BRIEF: Determine how many lines include the string "from". Output that number only.

begin

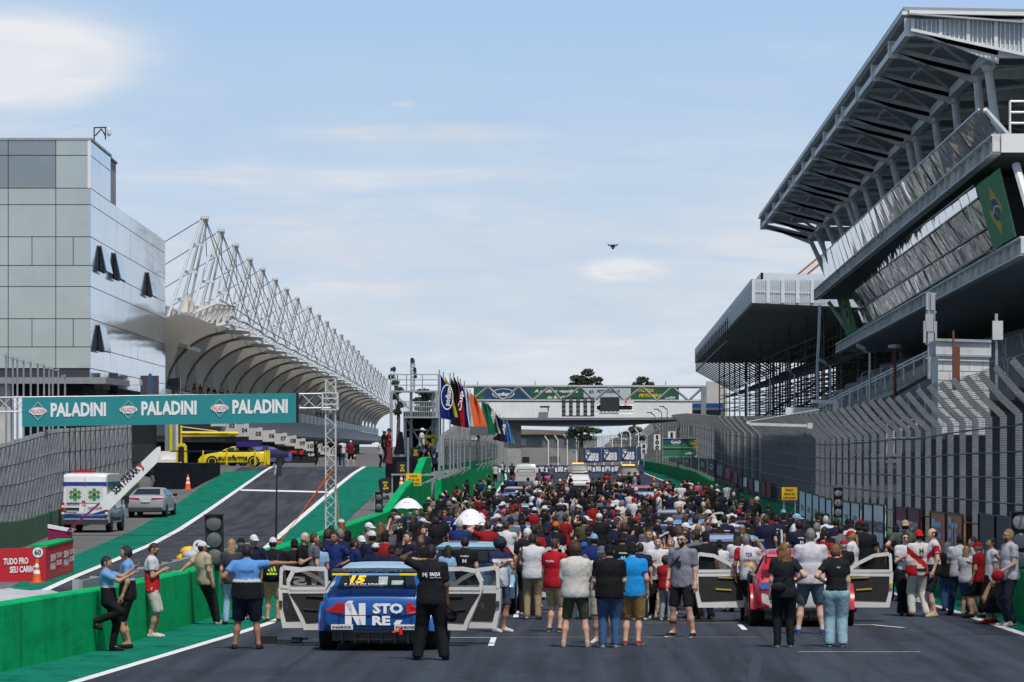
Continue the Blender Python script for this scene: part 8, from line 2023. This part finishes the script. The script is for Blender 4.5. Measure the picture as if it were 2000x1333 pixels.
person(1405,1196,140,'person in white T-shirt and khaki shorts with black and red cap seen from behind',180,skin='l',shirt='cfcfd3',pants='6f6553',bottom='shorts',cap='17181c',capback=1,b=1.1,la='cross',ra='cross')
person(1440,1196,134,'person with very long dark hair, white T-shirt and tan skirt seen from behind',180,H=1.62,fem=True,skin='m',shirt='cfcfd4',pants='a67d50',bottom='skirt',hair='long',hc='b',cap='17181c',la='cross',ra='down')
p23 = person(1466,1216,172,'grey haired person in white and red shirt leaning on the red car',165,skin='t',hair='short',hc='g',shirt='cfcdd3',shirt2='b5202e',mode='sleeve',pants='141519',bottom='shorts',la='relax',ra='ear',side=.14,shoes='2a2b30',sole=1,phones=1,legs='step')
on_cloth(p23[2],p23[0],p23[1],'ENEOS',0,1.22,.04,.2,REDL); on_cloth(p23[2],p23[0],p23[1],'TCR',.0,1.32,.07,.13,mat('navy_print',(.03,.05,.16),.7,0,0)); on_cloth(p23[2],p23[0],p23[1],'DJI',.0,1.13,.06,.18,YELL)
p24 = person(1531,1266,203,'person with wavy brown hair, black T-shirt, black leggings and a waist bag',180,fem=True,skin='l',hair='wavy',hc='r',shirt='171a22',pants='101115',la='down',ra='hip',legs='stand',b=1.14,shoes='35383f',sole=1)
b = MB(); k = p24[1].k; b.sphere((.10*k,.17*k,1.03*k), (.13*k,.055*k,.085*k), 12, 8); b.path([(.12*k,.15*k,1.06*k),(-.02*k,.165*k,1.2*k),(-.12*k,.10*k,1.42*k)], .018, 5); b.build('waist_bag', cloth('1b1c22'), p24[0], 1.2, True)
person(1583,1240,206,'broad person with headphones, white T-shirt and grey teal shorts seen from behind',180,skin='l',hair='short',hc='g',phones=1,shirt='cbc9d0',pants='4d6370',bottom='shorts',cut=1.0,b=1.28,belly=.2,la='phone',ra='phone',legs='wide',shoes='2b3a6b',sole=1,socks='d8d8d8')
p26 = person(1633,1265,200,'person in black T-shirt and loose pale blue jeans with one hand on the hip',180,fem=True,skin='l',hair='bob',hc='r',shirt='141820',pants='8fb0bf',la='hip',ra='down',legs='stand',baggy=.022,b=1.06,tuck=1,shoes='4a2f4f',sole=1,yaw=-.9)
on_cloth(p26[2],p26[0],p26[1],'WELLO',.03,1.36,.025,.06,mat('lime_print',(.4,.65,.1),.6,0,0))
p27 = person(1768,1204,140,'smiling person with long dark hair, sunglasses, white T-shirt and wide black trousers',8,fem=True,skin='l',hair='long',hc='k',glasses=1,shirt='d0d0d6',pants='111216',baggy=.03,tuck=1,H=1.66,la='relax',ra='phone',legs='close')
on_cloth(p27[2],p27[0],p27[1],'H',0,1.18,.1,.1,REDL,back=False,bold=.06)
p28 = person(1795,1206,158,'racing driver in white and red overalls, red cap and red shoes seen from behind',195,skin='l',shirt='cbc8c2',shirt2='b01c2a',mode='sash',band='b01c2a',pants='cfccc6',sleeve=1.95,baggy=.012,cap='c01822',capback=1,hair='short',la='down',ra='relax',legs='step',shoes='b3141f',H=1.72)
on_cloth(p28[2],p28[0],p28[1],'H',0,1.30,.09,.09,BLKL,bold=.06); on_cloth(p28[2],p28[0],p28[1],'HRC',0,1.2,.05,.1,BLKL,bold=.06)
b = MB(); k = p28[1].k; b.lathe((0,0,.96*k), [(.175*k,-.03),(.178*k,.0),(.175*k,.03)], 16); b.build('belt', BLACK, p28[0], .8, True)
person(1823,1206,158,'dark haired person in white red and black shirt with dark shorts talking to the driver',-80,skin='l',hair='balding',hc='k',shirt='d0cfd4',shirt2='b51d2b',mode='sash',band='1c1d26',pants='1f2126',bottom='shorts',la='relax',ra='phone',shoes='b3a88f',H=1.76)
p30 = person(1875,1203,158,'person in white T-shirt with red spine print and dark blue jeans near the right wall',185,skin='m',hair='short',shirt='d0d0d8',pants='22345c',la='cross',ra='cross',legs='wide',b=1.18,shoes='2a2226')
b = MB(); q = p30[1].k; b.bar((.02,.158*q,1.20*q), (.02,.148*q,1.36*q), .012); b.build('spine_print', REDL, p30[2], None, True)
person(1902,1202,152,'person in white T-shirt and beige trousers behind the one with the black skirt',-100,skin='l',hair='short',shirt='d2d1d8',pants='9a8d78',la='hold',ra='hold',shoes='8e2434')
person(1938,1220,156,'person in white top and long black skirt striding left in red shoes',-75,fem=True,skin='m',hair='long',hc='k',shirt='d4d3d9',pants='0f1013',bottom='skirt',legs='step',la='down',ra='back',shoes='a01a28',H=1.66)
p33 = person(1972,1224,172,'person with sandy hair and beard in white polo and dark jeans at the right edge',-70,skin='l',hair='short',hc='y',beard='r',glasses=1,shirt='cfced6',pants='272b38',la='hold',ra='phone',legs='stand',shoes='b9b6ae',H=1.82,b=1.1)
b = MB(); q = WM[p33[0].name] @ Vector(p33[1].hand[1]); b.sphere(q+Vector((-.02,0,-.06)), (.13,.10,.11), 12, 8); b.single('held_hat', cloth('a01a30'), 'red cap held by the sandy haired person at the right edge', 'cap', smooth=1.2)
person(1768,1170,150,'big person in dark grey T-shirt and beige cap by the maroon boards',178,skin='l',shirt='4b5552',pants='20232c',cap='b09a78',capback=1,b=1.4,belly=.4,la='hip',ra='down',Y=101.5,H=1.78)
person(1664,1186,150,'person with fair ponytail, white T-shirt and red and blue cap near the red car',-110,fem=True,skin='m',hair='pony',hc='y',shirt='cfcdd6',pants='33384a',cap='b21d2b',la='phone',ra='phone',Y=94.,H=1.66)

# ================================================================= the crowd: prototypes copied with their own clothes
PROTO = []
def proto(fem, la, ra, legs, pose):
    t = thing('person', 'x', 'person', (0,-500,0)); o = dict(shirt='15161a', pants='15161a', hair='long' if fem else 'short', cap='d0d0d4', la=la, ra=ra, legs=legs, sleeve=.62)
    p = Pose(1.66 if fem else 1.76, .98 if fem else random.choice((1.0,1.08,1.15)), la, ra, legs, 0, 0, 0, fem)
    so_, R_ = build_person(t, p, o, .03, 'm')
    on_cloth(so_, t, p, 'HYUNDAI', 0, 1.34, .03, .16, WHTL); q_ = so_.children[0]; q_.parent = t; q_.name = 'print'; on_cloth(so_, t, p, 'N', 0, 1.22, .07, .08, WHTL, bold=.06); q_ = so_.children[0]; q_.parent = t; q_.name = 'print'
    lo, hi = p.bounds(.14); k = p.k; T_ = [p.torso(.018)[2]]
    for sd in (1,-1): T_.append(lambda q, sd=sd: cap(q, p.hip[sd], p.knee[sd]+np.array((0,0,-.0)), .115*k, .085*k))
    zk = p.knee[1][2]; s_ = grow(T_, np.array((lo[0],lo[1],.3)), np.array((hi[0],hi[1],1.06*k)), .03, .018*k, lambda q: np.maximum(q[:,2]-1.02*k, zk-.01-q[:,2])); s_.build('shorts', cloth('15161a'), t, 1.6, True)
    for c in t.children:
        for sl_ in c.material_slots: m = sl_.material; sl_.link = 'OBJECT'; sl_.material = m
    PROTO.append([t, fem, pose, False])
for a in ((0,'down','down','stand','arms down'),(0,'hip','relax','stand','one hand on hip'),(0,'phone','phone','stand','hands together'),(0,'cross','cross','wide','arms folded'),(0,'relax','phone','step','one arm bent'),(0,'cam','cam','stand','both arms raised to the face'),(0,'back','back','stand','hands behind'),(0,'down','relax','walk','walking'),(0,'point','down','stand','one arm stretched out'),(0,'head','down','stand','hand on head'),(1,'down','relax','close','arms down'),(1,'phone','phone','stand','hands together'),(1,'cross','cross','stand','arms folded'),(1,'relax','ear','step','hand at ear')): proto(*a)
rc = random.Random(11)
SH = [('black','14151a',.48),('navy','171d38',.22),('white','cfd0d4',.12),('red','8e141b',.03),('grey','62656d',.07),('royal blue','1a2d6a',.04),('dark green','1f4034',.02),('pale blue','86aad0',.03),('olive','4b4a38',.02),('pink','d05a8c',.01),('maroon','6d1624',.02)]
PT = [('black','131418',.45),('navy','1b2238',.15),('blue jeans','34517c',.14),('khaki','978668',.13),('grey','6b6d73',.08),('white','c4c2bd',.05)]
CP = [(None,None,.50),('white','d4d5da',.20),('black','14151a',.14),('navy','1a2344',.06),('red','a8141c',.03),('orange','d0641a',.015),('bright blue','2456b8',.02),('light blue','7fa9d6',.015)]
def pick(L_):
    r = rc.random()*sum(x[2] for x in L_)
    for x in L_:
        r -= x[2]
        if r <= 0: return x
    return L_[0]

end

THE REPLY: 5